Standard reconstruction algorithms are not optimal for such unconventional signatures, so the ATLAS collaboration has used detailed knowledge of the experiment’s sub-detectors to develop dedicated algorithms; for example, to reconstruct charged-particle tracks from displaced decays or to measure the ionization-charge deposited by long-lived charged particles. A class of specialized triggers for picking up these signatures has also been designed and deployed.

These searches generally have very low background, but it is nevertheless essential to estimate the level because some of the signatures could be faked by instrumental effects that are not well-modelled in the simulation. Sophisticated data-driven background estimation techniques have therefore been developed.

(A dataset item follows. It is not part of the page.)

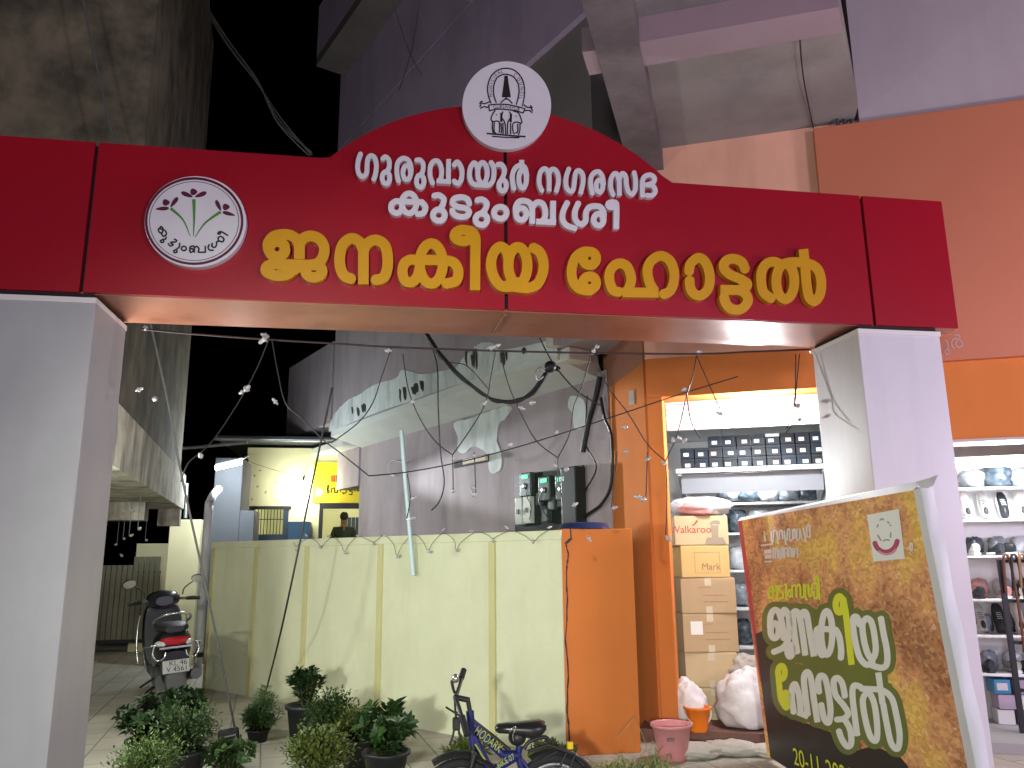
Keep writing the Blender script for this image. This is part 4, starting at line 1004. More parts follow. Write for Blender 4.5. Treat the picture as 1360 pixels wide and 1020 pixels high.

One postulated type of long-lived particle is the “R hadron” – a supersymmetric particle with colour-charge combined with Standard Model quarks and gluons. Several ATLAS searches are sensitive to R hadrons, and between them they cover a wide range of lifetimes, as the figure (top right) shows (ATLAS Collaboration 2013 and 2015a). Other analyses have searched for a long-lived hidden-sector pion (“v pion”) by looking for displaced vertices in different ATLAS sub-detectors (ATLAS Collaboration 2015b and 2015c). Exotic Higgs-boson decays to long-lived neutral particles that decay to jets were constrained to a branching ratio smaller than 1% at the 95% confidence level, for a range of lifetime values, as in the figure (right).

With 13-TeV collisions under way at the LHC, the probability of producing heavy new particles has increased enormously, revitalizing the searches for new physics. ATLAS experimentalists are rising to the challenge of exploring as many new physics signatures as possible, including those related to long-lived particles.